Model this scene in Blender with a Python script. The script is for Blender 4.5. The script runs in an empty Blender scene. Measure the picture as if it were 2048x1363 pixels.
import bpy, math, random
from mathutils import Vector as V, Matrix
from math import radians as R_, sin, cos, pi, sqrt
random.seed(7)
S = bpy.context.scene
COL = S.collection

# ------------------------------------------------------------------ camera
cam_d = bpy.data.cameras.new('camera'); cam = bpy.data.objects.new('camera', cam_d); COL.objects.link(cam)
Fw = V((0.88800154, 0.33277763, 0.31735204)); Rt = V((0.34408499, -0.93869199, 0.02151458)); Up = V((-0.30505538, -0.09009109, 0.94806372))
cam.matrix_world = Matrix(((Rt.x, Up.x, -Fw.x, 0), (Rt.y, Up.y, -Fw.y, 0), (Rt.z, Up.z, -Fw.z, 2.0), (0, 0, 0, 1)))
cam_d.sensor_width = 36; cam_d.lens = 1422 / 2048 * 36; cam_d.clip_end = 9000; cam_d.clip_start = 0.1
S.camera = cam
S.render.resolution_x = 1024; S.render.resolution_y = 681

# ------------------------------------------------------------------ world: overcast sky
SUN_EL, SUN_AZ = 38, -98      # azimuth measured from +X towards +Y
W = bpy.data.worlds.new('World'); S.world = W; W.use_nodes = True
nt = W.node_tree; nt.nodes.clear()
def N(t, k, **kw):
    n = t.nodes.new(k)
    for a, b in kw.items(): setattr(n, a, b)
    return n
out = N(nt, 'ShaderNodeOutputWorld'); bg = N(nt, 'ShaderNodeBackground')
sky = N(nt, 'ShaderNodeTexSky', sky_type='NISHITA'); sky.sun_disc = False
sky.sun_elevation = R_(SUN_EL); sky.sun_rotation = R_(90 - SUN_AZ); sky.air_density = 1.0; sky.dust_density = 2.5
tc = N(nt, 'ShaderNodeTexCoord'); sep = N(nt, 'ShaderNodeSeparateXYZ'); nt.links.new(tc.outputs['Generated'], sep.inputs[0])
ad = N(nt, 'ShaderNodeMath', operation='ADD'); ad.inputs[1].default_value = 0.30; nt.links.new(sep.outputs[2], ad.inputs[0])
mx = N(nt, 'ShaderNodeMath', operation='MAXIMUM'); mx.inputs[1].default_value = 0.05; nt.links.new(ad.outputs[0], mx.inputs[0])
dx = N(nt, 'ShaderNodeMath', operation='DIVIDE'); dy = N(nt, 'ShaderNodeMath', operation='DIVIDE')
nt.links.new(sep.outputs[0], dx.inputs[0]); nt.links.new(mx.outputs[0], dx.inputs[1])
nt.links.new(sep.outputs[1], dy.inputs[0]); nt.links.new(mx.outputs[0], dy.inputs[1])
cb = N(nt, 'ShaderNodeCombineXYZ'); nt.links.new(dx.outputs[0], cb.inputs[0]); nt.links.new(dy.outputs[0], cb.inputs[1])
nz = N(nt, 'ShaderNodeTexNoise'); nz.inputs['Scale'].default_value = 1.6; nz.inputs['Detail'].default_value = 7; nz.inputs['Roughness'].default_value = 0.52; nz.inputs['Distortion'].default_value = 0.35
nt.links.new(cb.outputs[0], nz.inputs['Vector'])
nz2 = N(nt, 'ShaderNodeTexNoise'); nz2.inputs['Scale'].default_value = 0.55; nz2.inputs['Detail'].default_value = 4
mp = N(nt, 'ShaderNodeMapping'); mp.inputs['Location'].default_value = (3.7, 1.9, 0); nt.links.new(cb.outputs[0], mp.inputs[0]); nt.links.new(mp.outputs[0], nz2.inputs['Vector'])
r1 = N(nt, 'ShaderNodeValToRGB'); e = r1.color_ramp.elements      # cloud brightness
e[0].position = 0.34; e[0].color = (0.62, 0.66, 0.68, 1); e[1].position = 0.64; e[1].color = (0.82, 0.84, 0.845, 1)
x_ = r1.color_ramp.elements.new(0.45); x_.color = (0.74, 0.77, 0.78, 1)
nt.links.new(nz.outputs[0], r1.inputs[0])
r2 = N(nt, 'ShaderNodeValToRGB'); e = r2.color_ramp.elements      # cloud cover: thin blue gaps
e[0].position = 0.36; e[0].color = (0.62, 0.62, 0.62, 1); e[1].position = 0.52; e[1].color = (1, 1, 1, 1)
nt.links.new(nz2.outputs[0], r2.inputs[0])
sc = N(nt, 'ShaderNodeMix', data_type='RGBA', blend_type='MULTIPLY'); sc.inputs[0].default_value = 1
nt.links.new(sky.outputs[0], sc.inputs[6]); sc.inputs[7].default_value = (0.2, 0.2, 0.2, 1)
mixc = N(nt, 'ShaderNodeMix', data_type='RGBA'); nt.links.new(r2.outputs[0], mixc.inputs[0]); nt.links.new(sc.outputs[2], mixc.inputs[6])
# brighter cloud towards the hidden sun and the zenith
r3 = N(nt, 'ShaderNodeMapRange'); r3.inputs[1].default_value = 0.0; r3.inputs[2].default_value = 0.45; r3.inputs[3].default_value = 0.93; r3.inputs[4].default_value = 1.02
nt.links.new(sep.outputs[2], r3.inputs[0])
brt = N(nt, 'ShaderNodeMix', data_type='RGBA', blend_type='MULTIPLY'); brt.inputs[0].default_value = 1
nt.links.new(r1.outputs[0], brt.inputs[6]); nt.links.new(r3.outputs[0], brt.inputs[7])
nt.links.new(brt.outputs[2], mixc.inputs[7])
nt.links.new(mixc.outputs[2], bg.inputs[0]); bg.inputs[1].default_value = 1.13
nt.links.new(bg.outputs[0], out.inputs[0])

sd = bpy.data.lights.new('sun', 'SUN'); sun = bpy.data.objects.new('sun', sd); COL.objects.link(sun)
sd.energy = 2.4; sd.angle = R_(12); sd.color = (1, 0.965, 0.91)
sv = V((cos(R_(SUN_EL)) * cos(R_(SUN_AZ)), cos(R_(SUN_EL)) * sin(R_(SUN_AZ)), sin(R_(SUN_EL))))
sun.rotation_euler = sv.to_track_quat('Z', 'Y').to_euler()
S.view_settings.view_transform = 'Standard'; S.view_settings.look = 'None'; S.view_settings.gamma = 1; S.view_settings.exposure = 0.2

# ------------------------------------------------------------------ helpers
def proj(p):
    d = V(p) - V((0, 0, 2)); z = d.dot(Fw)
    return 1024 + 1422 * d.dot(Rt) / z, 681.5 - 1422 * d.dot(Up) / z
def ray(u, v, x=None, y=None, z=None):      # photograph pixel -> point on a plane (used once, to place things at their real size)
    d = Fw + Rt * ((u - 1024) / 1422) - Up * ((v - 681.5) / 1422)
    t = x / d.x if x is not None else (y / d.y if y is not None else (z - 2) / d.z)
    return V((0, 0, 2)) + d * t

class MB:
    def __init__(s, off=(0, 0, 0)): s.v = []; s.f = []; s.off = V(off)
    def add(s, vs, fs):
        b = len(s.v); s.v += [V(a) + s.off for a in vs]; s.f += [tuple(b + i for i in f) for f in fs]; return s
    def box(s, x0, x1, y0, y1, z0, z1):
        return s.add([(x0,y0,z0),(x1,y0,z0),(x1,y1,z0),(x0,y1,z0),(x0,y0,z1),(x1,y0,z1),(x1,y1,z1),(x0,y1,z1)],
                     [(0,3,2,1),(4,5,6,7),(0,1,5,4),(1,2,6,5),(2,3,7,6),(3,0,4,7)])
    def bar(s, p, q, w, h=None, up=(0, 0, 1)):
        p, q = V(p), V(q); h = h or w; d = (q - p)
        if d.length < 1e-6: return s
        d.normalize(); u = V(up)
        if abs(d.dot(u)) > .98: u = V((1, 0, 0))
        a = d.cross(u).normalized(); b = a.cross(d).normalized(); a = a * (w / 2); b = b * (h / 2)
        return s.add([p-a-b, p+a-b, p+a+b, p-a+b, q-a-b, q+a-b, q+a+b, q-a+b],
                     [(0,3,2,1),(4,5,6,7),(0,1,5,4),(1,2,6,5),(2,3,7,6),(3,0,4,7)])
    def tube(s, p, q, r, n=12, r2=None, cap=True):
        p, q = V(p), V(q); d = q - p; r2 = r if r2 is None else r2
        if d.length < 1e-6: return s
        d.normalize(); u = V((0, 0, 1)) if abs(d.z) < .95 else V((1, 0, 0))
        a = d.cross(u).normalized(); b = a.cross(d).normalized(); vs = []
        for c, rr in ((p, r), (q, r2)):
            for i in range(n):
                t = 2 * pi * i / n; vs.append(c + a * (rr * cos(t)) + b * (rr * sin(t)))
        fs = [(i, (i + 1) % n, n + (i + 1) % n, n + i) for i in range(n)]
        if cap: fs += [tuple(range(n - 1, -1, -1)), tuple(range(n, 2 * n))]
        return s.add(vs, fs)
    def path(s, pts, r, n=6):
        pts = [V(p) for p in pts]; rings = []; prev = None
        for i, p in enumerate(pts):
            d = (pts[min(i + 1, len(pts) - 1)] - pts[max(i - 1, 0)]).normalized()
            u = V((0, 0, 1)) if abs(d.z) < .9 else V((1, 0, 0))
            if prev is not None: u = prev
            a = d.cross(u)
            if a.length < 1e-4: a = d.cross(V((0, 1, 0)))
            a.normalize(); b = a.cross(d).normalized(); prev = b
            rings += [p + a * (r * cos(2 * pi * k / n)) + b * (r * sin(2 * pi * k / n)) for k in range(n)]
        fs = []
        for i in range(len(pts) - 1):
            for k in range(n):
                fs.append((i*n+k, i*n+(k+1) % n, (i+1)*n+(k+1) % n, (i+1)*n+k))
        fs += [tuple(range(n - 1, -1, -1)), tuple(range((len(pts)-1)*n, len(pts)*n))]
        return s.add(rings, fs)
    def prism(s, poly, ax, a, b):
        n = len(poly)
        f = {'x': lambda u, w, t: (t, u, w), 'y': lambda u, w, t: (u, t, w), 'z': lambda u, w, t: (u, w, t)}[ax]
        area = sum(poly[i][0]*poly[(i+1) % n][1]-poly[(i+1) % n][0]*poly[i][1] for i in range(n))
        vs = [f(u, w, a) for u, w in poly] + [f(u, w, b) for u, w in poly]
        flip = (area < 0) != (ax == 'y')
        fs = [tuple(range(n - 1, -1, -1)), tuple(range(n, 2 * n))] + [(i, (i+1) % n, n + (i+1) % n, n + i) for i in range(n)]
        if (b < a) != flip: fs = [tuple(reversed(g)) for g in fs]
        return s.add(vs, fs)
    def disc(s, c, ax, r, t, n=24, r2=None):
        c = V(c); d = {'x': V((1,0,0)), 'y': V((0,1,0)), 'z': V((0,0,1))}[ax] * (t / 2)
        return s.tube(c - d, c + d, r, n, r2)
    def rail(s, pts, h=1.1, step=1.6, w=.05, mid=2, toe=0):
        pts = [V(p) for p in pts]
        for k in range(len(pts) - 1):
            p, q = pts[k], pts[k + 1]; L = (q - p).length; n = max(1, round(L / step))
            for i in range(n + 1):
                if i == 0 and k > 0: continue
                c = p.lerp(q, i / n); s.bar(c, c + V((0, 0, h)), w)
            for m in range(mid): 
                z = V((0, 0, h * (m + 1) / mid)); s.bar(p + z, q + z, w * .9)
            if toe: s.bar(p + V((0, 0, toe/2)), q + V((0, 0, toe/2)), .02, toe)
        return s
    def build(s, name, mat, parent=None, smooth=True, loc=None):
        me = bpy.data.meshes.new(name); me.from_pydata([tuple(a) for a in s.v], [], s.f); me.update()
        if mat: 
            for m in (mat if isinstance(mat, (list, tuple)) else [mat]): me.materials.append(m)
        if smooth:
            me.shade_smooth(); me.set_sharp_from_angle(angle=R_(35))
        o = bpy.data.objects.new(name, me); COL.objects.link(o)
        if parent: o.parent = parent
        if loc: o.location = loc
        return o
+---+
WORK TO COMPLETE:
Your output must be the lines of the material above, from the first through the line that contains "S.render.resolution_x = 1024;", copied exactly. Include both endpoints and nothing else.

RIGHT ANSWER:
Model this scene in Blender with a Python script. The script is for Blender 4.5. The script runs in an empty Blender scene. Measure the picture as if it were 2048x1363 pixels.
import bpy, math, random
from mathutils import Vector as V, Matrix
from math import radians as R_, sin, cos, pi, sqrt
random.seed(7)
S = bpy.context.scene
COL = S.collection

# ------------------------------------------------------------------ camera
cam_d = bpy.data.cameras.new('camera'); cam = bpy.data.objects.new('camera', cam_d); COL.objects.link(cam)
Fw = V((0.88800154, 0.33277763, 0.31735204)); Rt = V((0.34408499, -0.93869199, 0.02151458)); Up = V((-0.30505538, -0.09009109, 0.94806372))
cam.matrix_world = Matrix(((Rt.x, Up.x, -Fw.x, 0), (Rt.y, Up.y, -Fw.y, 0), (Rt.z, Up.z, -Fw.z, 2.0), (0, 0, 0, 1)))
cam_d.sensor_width = 36; cam_d.lens = 1422 / 2048 * 36; cam_d.clip_end = 9000; cam_d.clip_start = 0.1
S.camera = cam
S.render.resolution_x = 1024; S.render.resolution_y = 681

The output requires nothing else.